State Department opposed sending Hondurans home: Senate Democrat

U.S. diplomats tried to persuade President Trump’s administration not to revoke the emergency legal status granted in 1999 to thousands of Honduran nationals, according to a top Senate Democrat.

Homeland Security Secretary Kirstjen Nielsen announced that she would not renew the Temporary Protected Status that has allowed 57,000 people to remain in the United States legally in the two decades since a major hurricane. The Trump team believes the program has been stretched beyond its legal basis, turning an emergency shelter into a de facto permanent residency. But that’s a much-debated position, even within the government.

“This latest DHS decision is contrary to what our diplomats on the ground in Honduras have recommended,” Maryland Sen. Ben Cardin, one of the top Democrats on the Foreign Relations Committee, said Friday afternoon. “I have seen documentation indicating U.S. Embassy Tegucigalpa recommended to the State Department and the Department of Homeland Security that the Administration renew, not cancel, TPS for Honduran nationals in the U.S.”

Honduran officials lobbied to have the status renewed, including at a high-profile event on how to stabilize Central America.

“These are people who are the best immigrants that you can have in this country,” Honduran President Juan Orlando Hernandez said at a June 2017 diplomatic summit in Miami. “These are people who are working or paying their taxes and we hope that when the time comes, they follow this process in the U.S., that we will have the opportunity to have a renewal of the TPS or some way to have our countrymen continue to live in this country.”

The $4 billion sent home by the 57,000 Honduran nationals is equal to about one-fifth of the Central American nation’s economy. That’s a substantial figure for a government under pressure to increase infrastructure spending and crack down on crime in a country with one of the highest murder rates in the world.

“It is a willful disengagement from reality to believe that Honduras can safely absorb tens of thousands of new residents,” Cardin said. “In fact, doing so would only provide an influx of new targets for the country’s criminals.
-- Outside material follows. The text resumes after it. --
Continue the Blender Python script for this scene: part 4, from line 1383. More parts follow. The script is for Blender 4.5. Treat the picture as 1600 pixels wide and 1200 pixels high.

It is squarely in the U.S. national security interest to help secure, not further destabilize, countries in Central America.”

Trump’s team has argued that the continuous renewal of TPS stretches the program beyond it’s legal basis. “I have a law that I am supposed to enforce and I think the members of Congress who are interested in this, and there are a lot of them, should probably sit down and talk about it and come up with some legislation to fix it,” former DHS Secretary John Kelly, who now serves as White House chief of staff, told the Miami Herald in June. “I think it’s on them.”

Cardin has proposed legislation that would allow about 300,000 TPS holders, hailing from 10 countries, to apply for permanent legal residency. “These individuals have lived here for decades, contribute to our economy, and many have American citizen children,” he said. “It’s the right thing to do.”